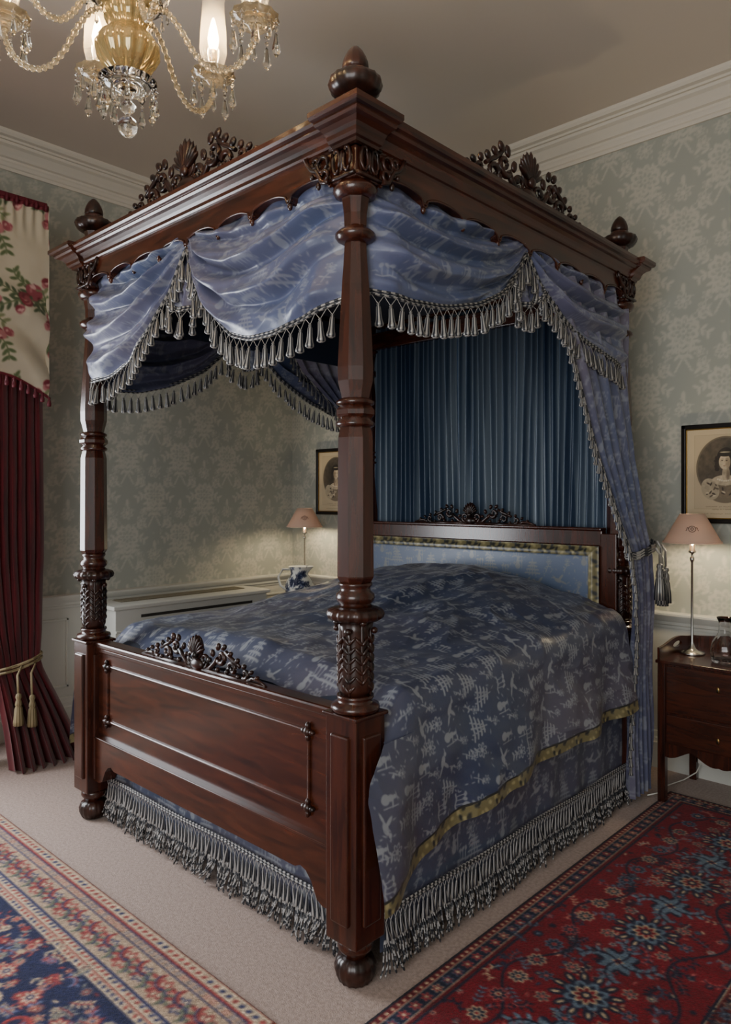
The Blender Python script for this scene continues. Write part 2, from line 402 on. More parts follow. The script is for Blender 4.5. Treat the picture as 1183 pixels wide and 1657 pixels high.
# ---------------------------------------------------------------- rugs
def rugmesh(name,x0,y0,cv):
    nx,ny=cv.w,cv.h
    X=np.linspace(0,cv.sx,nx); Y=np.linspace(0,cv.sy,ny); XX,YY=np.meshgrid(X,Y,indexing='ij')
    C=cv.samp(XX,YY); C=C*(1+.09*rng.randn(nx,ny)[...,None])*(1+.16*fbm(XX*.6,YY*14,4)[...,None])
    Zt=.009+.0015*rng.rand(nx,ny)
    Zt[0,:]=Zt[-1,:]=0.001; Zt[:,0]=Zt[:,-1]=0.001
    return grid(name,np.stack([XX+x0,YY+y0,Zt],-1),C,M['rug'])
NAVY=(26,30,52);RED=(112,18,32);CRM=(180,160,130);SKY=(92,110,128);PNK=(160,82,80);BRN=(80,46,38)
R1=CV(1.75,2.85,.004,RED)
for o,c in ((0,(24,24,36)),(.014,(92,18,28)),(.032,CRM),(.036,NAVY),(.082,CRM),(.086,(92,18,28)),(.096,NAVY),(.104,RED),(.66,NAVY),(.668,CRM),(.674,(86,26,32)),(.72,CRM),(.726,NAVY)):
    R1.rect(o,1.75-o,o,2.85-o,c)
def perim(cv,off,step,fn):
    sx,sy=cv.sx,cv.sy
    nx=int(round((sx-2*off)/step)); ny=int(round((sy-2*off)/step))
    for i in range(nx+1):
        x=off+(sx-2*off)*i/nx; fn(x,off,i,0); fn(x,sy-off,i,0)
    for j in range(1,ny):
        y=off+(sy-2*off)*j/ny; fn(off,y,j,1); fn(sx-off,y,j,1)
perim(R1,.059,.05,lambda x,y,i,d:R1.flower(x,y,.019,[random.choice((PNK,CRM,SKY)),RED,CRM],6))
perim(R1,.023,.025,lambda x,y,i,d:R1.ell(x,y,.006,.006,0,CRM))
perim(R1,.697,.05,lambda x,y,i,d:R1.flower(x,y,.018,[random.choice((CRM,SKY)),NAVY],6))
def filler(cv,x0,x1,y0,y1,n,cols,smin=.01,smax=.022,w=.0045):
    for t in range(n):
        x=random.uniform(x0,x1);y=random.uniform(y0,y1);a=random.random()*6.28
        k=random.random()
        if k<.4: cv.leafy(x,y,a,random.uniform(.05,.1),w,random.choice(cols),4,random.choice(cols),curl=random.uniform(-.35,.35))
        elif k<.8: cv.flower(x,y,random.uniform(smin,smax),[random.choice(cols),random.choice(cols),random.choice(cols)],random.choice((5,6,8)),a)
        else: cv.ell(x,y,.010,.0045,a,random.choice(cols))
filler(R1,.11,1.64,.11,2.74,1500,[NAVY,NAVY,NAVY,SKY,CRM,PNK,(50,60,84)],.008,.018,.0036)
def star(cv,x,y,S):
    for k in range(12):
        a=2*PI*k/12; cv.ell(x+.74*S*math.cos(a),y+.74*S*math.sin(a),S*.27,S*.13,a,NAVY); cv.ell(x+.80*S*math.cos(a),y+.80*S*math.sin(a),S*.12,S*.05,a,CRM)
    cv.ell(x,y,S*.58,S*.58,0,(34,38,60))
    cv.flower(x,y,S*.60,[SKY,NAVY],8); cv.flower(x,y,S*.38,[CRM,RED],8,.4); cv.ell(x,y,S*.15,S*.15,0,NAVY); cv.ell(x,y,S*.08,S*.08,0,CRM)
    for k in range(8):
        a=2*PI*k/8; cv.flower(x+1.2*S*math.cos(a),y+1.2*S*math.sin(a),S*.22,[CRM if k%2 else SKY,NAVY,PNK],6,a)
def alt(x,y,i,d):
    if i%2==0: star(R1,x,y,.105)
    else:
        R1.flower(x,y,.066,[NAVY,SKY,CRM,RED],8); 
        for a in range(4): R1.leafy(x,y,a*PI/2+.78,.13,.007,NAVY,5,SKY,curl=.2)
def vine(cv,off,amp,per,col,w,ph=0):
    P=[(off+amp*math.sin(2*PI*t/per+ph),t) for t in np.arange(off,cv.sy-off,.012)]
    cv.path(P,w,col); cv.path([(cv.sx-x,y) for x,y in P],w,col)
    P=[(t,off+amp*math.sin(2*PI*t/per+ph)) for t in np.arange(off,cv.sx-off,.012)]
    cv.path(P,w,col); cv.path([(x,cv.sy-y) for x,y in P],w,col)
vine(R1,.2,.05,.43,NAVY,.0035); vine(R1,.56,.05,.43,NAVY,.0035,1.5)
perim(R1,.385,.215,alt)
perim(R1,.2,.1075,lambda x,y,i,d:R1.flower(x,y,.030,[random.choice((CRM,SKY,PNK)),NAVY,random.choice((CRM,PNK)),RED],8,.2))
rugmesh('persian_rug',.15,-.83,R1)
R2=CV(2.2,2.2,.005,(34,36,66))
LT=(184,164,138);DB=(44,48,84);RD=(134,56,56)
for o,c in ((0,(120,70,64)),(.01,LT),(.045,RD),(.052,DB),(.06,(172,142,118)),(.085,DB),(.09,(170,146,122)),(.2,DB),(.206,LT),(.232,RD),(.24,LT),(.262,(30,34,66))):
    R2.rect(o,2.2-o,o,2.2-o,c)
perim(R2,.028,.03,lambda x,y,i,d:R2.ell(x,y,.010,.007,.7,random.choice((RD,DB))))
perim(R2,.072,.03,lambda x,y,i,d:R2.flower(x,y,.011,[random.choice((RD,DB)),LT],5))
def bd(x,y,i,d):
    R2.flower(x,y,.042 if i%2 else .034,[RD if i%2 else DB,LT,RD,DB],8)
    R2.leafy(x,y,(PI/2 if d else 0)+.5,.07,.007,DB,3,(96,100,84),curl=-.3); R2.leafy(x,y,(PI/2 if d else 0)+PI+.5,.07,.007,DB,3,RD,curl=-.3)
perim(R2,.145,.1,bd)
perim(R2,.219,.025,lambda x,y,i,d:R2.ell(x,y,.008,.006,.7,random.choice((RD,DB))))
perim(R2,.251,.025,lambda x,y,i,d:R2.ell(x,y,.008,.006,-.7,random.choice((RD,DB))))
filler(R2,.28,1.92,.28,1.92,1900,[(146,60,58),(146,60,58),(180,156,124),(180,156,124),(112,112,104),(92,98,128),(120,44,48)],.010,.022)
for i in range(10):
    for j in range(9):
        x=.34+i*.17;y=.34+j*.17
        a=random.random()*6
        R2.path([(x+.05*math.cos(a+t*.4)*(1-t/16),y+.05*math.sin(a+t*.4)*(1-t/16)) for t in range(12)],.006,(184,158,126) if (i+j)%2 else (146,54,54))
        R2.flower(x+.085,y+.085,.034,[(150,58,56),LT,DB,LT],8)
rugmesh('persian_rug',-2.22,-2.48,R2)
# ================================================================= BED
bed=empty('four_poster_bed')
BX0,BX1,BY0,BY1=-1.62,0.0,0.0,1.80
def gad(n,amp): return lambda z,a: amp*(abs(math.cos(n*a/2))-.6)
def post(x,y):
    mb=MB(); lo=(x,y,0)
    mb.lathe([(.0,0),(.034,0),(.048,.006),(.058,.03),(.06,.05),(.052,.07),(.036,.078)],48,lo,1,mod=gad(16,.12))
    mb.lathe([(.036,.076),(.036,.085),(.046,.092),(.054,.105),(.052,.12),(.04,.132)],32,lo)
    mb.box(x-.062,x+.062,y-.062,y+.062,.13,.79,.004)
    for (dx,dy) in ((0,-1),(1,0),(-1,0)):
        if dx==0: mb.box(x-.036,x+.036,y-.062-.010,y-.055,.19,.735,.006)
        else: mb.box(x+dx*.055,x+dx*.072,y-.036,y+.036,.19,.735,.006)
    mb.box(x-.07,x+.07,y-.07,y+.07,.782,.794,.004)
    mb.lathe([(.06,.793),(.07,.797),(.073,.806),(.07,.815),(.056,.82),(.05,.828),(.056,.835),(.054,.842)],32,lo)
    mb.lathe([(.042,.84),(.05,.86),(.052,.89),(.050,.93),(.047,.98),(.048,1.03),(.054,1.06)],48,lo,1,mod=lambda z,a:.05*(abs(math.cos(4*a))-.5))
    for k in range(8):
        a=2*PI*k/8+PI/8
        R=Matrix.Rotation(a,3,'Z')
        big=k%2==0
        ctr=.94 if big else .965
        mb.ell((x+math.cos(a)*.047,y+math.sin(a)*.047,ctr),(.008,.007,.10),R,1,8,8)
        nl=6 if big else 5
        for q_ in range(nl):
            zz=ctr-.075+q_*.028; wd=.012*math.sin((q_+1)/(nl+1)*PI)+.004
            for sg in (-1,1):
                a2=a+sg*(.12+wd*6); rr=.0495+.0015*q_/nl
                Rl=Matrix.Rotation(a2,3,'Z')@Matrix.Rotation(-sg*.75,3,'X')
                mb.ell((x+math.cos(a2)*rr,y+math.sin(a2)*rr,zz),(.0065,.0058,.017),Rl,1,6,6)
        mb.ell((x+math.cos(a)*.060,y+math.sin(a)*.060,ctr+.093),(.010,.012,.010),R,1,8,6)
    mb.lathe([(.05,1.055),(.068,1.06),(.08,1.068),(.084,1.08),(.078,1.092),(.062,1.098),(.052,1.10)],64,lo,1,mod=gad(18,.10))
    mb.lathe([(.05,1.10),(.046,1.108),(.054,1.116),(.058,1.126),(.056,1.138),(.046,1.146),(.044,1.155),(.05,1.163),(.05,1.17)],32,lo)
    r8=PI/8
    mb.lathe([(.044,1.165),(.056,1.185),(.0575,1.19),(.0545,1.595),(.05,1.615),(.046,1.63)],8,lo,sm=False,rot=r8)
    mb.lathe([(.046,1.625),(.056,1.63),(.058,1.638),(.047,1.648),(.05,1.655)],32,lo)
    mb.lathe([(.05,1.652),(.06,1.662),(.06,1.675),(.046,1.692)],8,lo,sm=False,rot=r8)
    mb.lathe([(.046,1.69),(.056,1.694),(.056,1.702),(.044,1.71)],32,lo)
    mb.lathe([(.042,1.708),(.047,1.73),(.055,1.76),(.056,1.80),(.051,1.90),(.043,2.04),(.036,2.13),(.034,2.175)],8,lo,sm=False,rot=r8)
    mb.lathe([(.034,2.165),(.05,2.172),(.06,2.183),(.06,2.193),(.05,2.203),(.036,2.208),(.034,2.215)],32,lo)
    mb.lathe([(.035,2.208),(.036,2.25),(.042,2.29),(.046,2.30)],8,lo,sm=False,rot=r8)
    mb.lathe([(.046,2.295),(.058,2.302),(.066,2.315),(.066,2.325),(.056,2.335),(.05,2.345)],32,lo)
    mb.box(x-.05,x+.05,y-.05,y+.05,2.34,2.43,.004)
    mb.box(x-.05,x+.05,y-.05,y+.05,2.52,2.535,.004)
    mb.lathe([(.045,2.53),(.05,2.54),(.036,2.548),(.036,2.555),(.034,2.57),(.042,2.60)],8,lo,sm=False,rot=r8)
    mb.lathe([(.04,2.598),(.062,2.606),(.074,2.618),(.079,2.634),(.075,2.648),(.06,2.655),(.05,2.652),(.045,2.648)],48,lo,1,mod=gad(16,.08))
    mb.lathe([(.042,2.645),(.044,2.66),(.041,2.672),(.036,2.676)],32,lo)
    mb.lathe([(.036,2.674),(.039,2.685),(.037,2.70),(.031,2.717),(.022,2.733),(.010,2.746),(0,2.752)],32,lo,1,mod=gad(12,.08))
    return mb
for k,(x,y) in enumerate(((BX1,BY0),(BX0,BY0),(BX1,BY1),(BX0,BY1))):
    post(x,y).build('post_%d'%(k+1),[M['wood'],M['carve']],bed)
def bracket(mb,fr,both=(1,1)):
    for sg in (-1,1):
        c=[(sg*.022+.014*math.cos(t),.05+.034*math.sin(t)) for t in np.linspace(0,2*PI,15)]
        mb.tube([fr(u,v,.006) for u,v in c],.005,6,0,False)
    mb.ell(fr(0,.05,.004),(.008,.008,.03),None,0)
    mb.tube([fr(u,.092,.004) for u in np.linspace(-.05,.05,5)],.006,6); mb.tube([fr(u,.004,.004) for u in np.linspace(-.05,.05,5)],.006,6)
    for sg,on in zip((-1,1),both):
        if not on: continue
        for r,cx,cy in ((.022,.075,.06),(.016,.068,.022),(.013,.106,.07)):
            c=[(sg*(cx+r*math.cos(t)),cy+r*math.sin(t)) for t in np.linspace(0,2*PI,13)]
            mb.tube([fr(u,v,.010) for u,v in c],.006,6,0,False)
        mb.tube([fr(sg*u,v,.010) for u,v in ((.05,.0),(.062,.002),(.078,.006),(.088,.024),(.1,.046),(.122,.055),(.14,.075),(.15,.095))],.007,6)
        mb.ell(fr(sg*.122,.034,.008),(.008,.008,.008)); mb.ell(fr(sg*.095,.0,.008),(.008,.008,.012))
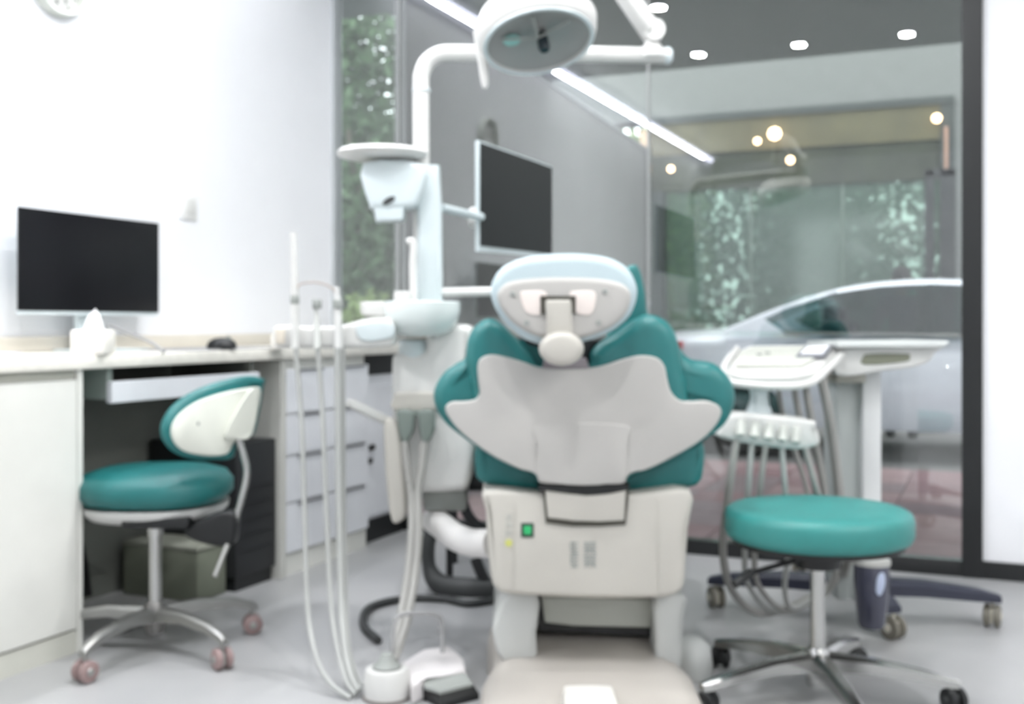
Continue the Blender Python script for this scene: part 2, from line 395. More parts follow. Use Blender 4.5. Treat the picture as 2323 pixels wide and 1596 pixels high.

•••

● DO THIS
Where a line above includes "wide", copy that line.

● SOLUTION
The Blender Python script for this scene continues. Write part 2, from line 402 on. More parts follow. The script is for Blender 4.5. Treat the picture as 1183 pixels wide and 1657 pixels high.
Continue the Blender Python script for this scene: part 2, from line 395. More parts follow. Use Blender 4.5. Treat the picture as 2323 pixels wide and 1596 pixels high.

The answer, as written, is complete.